Но революционная публика была по преимуществу парижской публикой, вне Парижа она обозначалась неярко. Артур Юнг во время своего знаменитого путешествия был поражен тем обстоятельством, что газеты так мало распространены даже в городах. Правда, это замечание относится к началу революции, немного позднее оно уже потеряло бы долю верности. Но до самого конца отсутствие быстрых сообщений ставило непреодолимое препятствие интенсивности и широкому распространению общественной жизни. Как могли газеты, приходящие только два-три раза в неделю и притом неделю спустя после своего появления в Париже, дать своим читателям на юге то впечатление злободневности и то сознание одновременной духовной общности, без которых чтение газеты не разнится по существу от чтения книги? На долю нашего века, благодаря усовершенствованным способам передвижения и моментальной передаче мысли на всякое расстояние, выпала задача – придать публике, всякого рода публике, беспредельное распространение, к которому она так способна и которое создает между ней и толпой столь резкий контраст. Толпа – это социальная группа прошлого; после семьи она самая старинная из всех социальных групп. Она во всех своих видах – стоит ли или сидит, неподвижна или движется – не способна расширяться дальше известного предела; когда ее вожаки перестают держать ее in manu, когда она перестает слышать их голос, она распадается. Самая обширная из всех известных аудиторий – это аудитория Колизея; но и она вмещала в себя только сто тысяч человек. Аудитории Перикла или Цицерона, даже аудитории великих проповедников Средних веков, вроде Петра Пустынника или св. Бернарда, были, без сомнения, значительно меньше. Также не замечается, чтобы могущество красноречия, будь то политическое или религиозное, значительно подвинулось вперед в древности или в Средние века.

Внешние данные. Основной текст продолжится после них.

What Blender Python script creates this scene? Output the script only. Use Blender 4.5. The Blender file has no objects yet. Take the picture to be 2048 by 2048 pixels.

Но публика бесконечно растяжима, и так как по мере ее растяжения ее социальная жизнь становится более интенсивной, то нельзя отрицать, что она станет социальной группой будущего. Таким образом, благодаря соединению трех взаимно поддерживающих друг друга изобретений – книгопечатания, железных дорог и телеграфа – приобрела свое страшное могущество пресса, этот чудесный телефон, который так безмерно расширил древнюю аудиторию трибунов и проповедников. Итак, я не могу согласиться с смелым писателем, д-ром Лебоном, заявляющим, что наш век – это эра толпы. Наш век – это эра публики или публик, что далеко не похоже на его утверждение.